PROVIDED INFORMATION:
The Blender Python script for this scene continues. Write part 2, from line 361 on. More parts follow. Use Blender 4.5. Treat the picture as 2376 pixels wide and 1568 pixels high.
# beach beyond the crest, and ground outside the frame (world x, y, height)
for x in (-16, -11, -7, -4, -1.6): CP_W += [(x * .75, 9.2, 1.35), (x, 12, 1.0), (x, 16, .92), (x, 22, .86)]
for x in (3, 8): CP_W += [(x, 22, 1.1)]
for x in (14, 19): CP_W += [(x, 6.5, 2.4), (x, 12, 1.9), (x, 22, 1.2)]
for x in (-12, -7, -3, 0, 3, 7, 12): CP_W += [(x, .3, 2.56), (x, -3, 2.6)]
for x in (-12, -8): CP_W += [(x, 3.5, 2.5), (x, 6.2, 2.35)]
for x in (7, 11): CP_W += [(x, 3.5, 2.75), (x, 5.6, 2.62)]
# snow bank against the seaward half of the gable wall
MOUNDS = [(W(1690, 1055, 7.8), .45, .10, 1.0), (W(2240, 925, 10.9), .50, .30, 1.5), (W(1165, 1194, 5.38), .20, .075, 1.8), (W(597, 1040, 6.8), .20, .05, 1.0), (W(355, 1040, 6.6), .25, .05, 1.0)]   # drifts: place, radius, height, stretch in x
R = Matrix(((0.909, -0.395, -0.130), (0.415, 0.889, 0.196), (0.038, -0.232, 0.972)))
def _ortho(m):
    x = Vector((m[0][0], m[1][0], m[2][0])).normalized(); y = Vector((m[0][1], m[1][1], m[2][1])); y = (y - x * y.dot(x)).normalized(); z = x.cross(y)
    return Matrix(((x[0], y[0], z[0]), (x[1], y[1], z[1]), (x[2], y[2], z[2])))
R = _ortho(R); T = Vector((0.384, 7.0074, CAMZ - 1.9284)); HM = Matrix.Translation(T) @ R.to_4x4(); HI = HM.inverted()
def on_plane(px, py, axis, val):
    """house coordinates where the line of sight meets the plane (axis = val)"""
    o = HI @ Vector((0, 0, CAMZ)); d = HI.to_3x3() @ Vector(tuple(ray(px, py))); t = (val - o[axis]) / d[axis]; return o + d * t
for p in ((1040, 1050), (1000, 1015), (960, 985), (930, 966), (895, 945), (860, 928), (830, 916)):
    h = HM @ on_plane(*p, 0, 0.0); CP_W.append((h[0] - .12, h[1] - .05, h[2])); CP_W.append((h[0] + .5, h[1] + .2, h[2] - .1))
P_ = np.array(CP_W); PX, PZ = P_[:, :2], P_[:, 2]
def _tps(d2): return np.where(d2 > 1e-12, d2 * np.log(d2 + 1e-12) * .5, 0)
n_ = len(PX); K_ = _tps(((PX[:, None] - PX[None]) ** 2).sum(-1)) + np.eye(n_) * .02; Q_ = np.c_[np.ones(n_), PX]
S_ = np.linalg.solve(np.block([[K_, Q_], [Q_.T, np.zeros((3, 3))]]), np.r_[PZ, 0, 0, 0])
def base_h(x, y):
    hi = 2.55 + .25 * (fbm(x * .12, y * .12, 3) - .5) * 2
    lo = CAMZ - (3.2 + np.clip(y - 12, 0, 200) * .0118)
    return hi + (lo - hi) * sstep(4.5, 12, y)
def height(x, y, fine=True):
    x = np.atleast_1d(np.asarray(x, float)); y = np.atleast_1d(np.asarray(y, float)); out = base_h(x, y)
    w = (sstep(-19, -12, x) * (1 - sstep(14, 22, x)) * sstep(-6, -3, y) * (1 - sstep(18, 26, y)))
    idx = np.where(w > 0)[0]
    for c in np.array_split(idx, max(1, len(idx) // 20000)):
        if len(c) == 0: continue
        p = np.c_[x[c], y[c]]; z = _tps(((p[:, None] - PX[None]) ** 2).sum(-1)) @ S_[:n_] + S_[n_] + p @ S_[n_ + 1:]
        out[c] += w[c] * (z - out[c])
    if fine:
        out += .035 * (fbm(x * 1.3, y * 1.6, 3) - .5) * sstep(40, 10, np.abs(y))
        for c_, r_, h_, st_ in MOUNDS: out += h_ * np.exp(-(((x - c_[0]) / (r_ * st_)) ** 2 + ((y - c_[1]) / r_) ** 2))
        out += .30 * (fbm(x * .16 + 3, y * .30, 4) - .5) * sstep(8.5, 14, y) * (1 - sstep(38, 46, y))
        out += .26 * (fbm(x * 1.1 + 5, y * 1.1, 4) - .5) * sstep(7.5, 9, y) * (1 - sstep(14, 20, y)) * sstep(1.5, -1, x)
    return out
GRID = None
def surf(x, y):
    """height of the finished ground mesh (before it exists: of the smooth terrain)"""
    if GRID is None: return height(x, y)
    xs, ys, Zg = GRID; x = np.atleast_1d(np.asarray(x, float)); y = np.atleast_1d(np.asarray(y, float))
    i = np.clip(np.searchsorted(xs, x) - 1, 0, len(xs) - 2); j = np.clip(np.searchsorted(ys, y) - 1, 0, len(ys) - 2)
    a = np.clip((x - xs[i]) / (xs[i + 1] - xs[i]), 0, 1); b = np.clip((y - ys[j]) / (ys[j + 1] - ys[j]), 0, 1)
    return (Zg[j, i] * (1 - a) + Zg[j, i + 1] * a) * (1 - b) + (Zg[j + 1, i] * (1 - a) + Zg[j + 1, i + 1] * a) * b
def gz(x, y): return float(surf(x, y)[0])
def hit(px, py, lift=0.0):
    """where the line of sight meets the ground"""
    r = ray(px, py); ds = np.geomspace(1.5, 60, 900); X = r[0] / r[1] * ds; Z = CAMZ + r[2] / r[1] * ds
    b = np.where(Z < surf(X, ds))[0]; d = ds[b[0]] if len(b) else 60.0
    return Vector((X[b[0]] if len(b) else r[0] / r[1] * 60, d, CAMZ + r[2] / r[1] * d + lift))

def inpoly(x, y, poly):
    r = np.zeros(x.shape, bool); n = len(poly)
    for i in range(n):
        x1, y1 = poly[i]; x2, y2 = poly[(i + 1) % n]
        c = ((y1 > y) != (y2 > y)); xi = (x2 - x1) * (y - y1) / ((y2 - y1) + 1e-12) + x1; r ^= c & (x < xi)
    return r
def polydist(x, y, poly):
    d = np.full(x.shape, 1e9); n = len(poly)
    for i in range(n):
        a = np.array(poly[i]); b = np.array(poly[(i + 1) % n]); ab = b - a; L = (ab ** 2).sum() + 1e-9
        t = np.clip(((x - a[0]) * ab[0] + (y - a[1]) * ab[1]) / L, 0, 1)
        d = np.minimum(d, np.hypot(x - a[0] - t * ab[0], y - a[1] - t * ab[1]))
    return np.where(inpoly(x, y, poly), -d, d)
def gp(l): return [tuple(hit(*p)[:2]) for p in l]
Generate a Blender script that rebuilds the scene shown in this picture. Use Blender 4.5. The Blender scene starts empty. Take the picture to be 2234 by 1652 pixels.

CHALLENGE:
Using the listing above, retype each line exactly.

RESULT FOR THIS TASK:
The Blender Python script for this scene continues. Write part 2, from line 361 on. More parts follow. Use Blender 4.5. Treat the picture as 2376 pixels wide and 1568 pixels high.
# beach beyond the crest, and ground outside the frame (world x, y, height)
for x in (-16, -11, -7, -4, -1.6): CP_W += [(x * .75, 9.2, 1.35), (x, 12, 1.0), (x, 16, .92), (x, 22, .86)]
for x in (3, 8): CP_W += [(x, 22, 1.1)]
for x in (14, 19): CP_W += [(x, 6.5, 2.4), (x, 12, 1.9), (x, 22, 1.2)]
for x in (-12, -7, -3, 0, 3, 7, 12): CP_W += [(x, .3, 2.56), (x, -3, 2.6)]
for x in (-12, -8): CP_W += [(x, 3.5, 2.5), (x, 6.2, 2.35)]
for x in (7, 11): CP_W += [(x, 3.5, 2.75), (x, 5.6, 2.62)]
# snow bank against the seaward half of the gable wall
MOUNDS = [(W(1690, 1055, 7.8), .45, .10, 1.0), (W(2240, 925, 10.9), .50, .30, 1.5), (W(1165, 1194, 5.38), .20, .075, 1.8), (W(597, 1040, 6.8), .20, .05, 1.0), (W(355, 1040, 6.6), .25, .05, 1.0)]   # drifts: place, radius, height, stretch in x
R = Matrix(((0.909, -0.395, -0.130), (0.415, 0.889, 0.196), (0.038, -0.232, 0.972)))
def _ortho(m):
    x = Vector((m[0][0], m[1][0], m[2][0])).normalized(); y = Vector((m[0][1], m[1][1], m[2][1])); y = (y - x * y.dot(x)).normalized(); z = x.cross(y)
    return Matrix(((x[0], y[0], z[0]), (x[1], y[1], z[1]), (x[2], y[2], z[2])))
R = _ortho(R); T = Vector((0.384, 7.0074, CAMZ - 1.9284)); HM = Matrix.Translation(T) @ R.to_4x4(); HI = HM.inverted()
def on_plane(px, py, axis, val):
    """house coordinates where the line of sight meets the plane (axis = val)"""
    o = HI @ Vector((0, 0, CAMZ)); d = HI.to_3x3() @ Vector(tuple(ray(px, py))); t = (val - o[axis]) / d[axis]; return o + d * t
for p in ((1040, 1050), (1000, 1015), (960, 985), (930, 966), (895, 945), (860, 928), (830, 916)):
    h = HM @ on_plane(*p, 0, 0.0); CP_W.append((h[0] - .12, h[1] - .05, h[2])); CP_W.append((h[0] + .5, h[1] + .2, h[2] - .1))
P_ = np.array(CP_W); PX, PZ = P_[:, :2], P_[:, 2]
def _tps(d2): return np.where(d2 > 1e-12, d2 * np.log(d2 + 1e-12) * .5, 0)
n_ = len(PX); K_ = _tps(((PX[:, None] - PX[None]) ** 2).sum(-1)) + np.eye(n_) * .02; Q_ = np.c_[np.ones(n_), PX]
S_ = np.linalg.solve(np.block([[K_, Q_], [Q_.T, np.zeros((3, 3))]]), np.r_[PZ, 0, 0, 0])
def base_h(x, y):
    hi = 2.55 + .25 * (fbm(x * .12, y * .12, 3) - .5) * 2
    lo = CAMZ - (3.2 + np.clip(y - 12, 0, 200) * .0118)
    return hi + (lo - hi) * sstep(4.5, 12, y)
def height(x, y, fine=True):
    x = np.atleast_1d(np.asarray(x, float)); y = np.atleast_1d(np.asarray(y, float)); out = base_h(x, y)
    w = (sstep(-19, -12, x) * (1 - sstep(14, 22, x)) * sstep(-6, -3, y) * (1 - sstep(18, 26, y)))
    idx = np.where(w > 0)[0]
    for c in np.array_split(idx, max(1, len(idx) // 20000)):
        if len(c) == 0: continue
        p = np.c_[x[c], y[c]]; z = _tps(((p[:, None] - PX[None]) ** 2).sum(-1)) @ S_[:n_] + S_[n_] + p @ S_[n_ + 1:]
        out[c] += w[c] * (z - out[c])
    if fine:
        out += .035 * (fbm(x * 1.3, y * 1.6, 3) - .5) * sstep(40, 10, np.abs(y))
        for c_, r_, h_, st_ in MOUNDS: out += h_ * np.exp(-(((x - c_[0]) / (r_ * st_)) ** 2 + ((y - c_[1]) / r_) ** 2))
        out += .30 * (fbm(x * .16 + 3, y * .30, 4) - .5) * sstep(8.5, 14, y) * (1 - sstep(38, 46, y))
        out += .26 * (fbm(x * 1.1 + 5, y * 1.1, 4) - .5) * sstep(7.5, 9, y) * (1 - sstep(14, 20, y)) * sstep(1.5, -1, x)
    return out
GRID = None
def surf(x, y):
    """height of the finished ground mesh (before it exists: of the smooth terrain)"""
    if GRID is None: return height(x, y)
    xs, ys, Zg = GRID; x = np.atleast_1d(np.asarray(x, float)); y = np.atleast_1d(np.asarray(y, float))
    i = np.clip(np.searchsorted(xs, x) - 1, 0, len(xs) - 2); j = np.clip(np.searchsorted(ys, y) - 1, 0, len(ys) - 2)
    a = np.clip((x - xs[i]) / (xs[i + 1] - xs[i]), 0, 1); b = np.clip((y - ys[j]) / (ys[j + 1] - ys[j]), 0, 1)
    return (Zg[j, i] * (1 - a) + Zg[j, i + 1] * a) * (1 - b) + (Zg[j + 1, i] * (1 - a) + Zg[j + 1, i + 1] * a) * b
def gz(x, y): return float(surf(x, y)[0])
def hit(px, py, lift=0.0):
    """where the line of sight meets the ground"""
    r = ray(px, py); ds = np.geomspace(1.5, 60, 900); X = r[0] / r[1] * ds; Z = CAMZ + r[2] / r[1] * ds
    b = np.where(Z < surf(X, ds))[0]; d = ds[b[0]] if len(b) else 60.0
    return Vector((X[b[0]] if len(b) else r[0] / r[1] * 60, d, CAMZ + r[2] / r[1] * d + lift))

def inpoly(x, y, poly):
    r = np.zeros(x.shape, bool); n = len(poly)
    for i in range(n):
        x1, y1 = poly[i]; x2, y2 = poly[(i + 1) % n]
        c = ((y1 > y) != (y2 > y)); xi = (x2 - x1) * (y - y1) / ((y2 - y1) + 1e-12) + x1; r ^= c & (x < xi)
    return r
def polydist(x, y, poly):
    d = np.full(x.shape, 1e9); n = len(poly)
    for i in range(n):
        a = np.array(poly[i]); b = np.array(poly[(i + 1) % n]); ab = b - a; L = (ab ** 2).sum() + 1e-9
        t = np.clip(((x - a[0]) * ab[0] + (y - a[1]) * ab[1]) / L, 0, 1)
        d = np.minimum(d, np.hypot(x - a[0] - t * ab[0], y - a[1] - t * ab[1]))
    return np.where(inpoly(x, y, poly), -d, d)
def gp(l): return [tuple(hit(*p)[:2]) for p in l]
Generate a Blender script that rebuilds the scene shown in this picture. Use Blender 4.5. The Blender scene starts empty. Take the picture to be 2234 by 1652 pixels.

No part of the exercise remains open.